Extract the lines between the ones holding "Continue the Blender" and "M['rubber'], mic, smooth=True)", inclusive, exactly as written and nothing more.

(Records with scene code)
** begin **
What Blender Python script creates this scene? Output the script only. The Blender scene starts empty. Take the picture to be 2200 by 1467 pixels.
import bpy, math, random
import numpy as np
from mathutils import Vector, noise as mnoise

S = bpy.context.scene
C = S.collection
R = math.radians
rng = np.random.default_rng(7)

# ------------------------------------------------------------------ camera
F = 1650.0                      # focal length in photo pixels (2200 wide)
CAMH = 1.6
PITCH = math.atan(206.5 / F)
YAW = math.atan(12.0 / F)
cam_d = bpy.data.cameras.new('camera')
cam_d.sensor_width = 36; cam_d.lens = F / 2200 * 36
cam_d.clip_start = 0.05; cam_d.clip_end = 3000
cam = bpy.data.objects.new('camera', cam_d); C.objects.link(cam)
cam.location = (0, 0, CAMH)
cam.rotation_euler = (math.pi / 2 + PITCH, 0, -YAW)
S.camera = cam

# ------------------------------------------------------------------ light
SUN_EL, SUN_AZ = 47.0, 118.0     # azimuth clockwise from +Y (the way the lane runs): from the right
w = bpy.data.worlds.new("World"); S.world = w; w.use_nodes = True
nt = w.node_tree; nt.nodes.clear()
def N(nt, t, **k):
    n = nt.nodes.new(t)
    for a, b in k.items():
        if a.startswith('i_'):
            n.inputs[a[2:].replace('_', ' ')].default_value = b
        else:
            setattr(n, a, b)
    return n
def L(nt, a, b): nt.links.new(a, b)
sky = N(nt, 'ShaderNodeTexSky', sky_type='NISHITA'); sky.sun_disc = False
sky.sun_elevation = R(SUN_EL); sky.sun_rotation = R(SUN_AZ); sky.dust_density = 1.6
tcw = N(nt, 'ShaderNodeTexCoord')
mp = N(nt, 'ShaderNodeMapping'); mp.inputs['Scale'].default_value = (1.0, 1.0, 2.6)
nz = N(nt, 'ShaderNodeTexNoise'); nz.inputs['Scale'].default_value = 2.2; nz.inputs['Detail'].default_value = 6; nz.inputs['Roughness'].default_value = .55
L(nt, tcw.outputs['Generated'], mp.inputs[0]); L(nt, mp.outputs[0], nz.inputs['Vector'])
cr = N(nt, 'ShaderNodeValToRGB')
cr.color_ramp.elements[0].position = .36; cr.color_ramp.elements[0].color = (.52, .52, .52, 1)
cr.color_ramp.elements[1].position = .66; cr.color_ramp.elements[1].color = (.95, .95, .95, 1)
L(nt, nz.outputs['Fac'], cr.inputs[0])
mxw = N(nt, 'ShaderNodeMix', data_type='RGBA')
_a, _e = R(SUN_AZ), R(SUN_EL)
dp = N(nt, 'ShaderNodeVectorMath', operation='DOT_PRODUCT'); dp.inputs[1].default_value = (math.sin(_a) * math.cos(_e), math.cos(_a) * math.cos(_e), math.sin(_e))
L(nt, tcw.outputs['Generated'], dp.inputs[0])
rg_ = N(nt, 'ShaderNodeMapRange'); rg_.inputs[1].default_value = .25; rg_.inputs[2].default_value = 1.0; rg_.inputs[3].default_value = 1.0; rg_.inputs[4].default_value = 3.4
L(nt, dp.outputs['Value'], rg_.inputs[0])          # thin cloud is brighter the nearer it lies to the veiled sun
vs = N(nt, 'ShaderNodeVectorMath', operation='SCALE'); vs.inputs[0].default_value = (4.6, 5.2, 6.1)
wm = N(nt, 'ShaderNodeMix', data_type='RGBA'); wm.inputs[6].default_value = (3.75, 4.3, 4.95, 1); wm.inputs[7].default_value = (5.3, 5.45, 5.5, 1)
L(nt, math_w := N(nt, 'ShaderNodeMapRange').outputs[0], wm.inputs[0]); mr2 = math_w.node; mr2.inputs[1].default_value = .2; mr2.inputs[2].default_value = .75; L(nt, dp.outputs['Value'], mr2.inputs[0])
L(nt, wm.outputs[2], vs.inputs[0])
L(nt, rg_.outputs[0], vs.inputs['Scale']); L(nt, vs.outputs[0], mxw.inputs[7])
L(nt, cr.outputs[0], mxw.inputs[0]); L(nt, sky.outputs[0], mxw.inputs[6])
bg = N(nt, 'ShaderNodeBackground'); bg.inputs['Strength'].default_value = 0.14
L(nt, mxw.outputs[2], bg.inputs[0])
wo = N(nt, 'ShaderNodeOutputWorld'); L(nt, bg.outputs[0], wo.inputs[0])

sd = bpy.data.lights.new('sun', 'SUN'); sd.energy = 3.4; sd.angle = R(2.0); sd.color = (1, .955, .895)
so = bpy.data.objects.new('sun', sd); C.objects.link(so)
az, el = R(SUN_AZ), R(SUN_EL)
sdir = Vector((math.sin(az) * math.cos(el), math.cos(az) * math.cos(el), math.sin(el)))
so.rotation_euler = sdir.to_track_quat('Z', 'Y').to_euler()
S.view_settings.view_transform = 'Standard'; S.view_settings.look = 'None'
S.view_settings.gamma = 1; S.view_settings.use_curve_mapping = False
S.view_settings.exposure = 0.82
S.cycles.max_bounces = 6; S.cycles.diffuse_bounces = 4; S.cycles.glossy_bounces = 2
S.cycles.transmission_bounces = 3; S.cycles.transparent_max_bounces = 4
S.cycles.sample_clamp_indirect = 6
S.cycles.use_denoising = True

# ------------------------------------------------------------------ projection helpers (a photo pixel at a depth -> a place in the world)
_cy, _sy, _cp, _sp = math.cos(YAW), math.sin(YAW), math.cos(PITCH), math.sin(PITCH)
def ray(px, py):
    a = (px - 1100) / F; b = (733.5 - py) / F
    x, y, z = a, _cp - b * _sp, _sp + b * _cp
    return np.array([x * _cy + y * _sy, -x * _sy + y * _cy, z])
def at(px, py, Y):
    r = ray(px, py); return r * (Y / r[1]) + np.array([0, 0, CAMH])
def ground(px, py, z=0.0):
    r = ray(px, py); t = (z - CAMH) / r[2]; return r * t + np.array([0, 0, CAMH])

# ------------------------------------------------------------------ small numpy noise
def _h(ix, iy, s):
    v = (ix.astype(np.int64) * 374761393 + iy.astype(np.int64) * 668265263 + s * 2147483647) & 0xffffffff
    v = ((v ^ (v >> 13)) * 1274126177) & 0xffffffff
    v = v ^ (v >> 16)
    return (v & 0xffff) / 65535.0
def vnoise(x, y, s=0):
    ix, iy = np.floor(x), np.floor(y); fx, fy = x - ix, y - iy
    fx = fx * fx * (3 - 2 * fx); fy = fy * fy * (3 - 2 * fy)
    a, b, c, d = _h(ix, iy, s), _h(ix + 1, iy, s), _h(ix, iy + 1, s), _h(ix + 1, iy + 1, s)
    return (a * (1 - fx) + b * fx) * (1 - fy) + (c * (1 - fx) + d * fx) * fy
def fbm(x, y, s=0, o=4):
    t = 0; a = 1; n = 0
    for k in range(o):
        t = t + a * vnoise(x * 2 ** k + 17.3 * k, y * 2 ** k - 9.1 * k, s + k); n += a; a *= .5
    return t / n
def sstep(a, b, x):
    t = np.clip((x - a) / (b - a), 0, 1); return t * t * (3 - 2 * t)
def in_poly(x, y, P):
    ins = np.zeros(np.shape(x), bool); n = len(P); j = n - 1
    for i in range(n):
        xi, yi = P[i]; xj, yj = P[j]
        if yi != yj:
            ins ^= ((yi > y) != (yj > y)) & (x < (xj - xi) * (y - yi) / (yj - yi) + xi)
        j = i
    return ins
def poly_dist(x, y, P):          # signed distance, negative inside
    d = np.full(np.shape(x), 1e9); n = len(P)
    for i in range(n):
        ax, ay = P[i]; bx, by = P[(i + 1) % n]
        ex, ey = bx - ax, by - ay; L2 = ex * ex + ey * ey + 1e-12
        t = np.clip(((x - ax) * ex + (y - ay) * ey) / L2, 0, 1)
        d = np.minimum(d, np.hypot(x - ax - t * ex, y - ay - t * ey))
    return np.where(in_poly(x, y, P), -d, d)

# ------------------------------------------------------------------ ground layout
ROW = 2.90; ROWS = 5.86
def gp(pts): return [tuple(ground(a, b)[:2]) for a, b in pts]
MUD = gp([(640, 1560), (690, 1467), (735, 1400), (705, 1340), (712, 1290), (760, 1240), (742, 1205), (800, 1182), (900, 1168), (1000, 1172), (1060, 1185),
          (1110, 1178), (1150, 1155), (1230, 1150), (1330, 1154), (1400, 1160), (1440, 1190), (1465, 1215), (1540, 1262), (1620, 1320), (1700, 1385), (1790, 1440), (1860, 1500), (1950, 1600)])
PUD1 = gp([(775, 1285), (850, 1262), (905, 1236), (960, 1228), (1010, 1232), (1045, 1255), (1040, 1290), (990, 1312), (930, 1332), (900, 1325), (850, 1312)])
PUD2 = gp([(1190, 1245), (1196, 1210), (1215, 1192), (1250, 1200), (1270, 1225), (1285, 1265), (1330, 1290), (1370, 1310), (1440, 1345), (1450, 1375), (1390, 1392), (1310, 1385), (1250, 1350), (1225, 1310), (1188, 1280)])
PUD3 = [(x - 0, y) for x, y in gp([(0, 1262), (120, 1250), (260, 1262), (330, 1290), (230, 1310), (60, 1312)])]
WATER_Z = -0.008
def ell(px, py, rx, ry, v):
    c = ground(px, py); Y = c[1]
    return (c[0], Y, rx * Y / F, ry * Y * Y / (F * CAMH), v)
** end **
** begin **
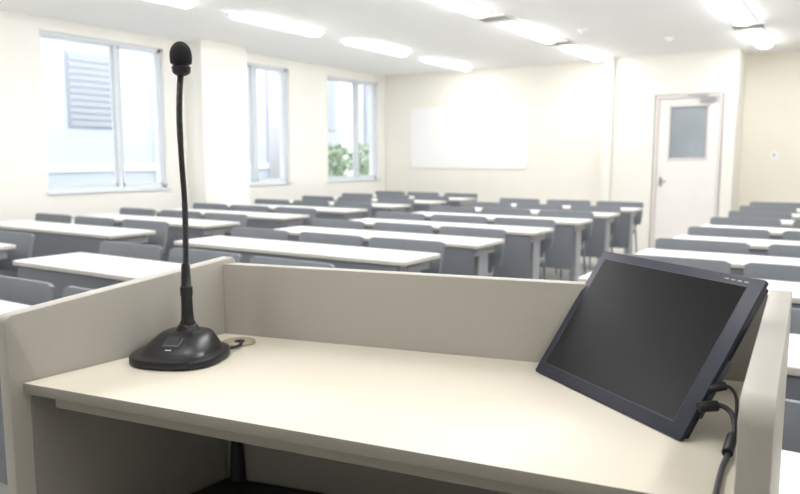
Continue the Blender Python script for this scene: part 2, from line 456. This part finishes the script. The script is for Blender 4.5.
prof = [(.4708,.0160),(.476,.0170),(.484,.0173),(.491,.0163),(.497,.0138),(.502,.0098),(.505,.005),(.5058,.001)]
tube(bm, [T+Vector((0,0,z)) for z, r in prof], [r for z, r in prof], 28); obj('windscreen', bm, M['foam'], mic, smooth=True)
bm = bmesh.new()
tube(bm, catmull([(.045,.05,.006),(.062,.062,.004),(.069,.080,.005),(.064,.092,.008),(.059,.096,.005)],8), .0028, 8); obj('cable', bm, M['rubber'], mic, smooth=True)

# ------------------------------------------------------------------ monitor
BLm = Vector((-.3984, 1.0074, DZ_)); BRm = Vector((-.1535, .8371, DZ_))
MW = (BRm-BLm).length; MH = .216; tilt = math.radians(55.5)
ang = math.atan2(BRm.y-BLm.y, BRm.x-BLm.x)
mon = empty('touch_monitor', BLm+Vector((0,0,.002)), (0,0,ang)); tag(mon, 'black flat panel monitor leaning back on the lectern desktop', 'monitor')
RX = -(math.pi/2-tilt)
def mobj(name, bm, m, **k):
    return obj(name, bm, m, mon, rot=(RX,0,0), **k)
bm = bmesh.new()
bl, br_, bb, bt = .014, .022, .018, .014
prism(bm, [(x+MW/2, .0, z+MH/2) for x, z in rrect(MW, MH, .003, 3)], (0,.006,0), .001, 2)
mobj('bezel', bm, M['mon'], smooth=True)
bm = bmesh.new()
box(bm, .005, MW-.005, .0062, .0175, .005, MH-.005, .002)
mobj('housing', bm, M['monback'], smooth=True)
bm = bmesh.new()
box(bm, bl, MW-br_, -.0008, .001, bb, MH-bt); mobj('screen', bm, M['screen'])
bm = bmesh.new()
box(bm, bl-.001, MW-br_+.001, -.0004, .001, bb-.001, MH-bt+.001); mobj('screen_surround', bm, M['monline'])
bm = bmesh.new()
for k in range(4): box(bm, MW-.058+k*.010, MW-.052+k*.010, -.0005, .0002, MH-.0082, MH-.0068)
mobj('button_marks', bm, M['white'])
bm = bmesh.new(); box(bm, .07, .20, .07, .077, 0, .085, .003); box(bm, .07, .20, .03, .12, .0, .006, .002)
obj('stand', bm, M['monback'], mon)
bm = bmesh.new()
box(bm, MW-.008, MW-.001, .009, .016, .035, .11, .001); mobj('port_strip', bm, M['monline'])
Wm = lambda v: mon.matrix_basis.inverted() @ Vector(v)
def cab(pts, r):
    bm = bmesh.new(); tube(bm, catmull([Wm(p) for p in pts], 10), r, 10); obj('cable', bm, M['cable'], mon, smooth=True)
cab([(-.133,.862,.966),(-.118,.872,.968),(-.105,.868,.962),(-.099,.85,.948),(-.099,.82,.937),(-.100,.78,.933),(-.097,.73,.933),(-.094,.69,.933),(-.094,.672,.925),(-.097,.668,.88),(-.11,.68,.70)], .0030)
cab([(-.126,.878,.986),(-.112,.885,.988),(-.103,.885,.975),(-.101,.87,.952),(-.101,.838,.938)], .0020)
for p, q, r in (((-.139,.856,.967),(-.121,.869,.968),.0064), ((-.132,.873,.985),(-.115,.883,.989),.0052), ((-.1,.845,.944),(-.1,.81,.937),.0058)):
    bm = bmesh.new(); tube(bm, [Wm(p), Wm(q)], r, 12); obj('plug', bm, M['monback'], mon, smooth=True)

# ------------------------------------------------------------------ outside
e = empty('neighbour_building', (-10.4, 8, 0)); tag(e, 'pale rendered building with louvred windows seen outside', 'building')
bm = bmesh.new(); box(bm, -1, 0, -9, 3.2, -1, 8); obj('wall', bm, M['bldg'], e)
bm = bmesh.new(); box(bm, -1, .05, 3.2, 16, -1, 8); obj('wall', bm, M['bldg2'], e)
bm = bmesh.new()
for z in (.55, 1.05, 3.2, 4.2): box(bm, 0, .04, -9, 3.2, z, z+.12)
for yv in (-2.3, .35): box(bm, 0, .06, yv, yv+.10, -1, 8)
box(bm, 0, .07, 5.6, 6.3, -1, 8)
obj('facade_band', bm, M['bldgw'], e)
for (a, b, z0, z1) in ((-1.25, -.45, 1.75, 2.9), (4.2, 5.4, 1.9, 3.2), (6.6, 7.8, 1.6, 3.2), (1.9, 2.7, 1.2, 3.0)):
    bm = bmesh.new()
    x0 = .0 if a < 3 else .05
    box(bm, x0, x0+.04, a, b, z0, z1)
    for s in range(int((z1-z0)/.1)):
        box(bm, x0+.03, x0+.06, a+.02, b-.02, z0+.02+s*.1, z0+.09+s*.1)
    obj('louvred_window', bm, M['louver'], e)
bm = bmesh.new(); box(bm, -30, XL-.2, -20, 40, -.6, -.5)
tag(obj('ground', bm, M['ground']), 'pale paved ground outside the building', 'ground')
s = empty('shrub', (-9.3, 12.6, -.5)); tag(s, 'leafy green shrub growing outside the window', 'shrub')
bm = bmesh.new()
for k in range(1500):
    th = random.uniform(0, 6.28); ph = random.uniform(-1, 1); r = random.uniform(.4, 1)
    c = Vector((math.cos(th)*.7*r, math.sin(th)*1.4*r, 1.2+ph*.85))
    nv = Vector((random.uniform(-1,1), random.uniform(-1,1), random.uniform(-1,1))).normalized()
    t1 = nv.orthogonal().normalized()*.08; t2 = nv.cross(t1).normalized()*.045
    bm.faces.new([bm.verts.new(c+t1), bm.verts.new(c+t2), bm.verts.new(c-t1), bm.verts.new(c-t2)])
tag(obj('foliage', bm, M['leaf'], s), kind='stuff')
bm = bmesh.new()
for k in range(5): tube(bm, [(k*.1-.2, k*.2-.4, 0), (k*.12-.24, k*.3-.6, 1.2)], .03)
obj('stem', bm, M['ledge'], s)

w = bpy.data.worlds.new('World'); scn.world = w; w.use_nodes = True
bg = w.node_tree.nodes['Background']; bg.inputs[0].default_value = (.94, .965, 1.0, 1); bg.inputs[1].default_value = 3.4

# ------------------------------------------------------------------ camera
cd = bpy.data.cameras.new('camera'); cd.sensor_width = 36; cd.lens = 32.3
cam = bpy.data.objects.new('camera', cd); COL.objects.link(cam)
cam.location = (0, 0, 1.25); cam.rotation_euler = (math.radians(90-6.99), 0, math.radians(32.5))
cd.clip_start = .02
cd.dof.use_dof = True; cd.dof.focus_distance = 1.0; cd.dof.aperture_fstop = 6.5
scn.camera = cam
** end **
_Problem solution_:
Continue the Blender Python script for this scene: part 2, from line 456. This part finishes the script. The script is for Blender 4.5.
prof = [(.4708,.0160),(.476,.0170),(.484,.0173),(.491,.0163),(.497,.0138),(.502,.0098),(.505,.005),(.5058,.001)]
tube(bm, [T+Vector((0,0,z)) for z, r in prof], [r for z, r in prof], 28); obj('windscreen', bm, M['foam'], mic, smooth=True)
bm = bmesh.new()
tube(bm, catmull([(.045,.05,.006),(.062,.062,.004),(.069,.080,.005),(.064,.092,.008),(.059,.096,.005)],8), .0028, 8); obj('cable', bm, M['rubber'], mic, smooth=True)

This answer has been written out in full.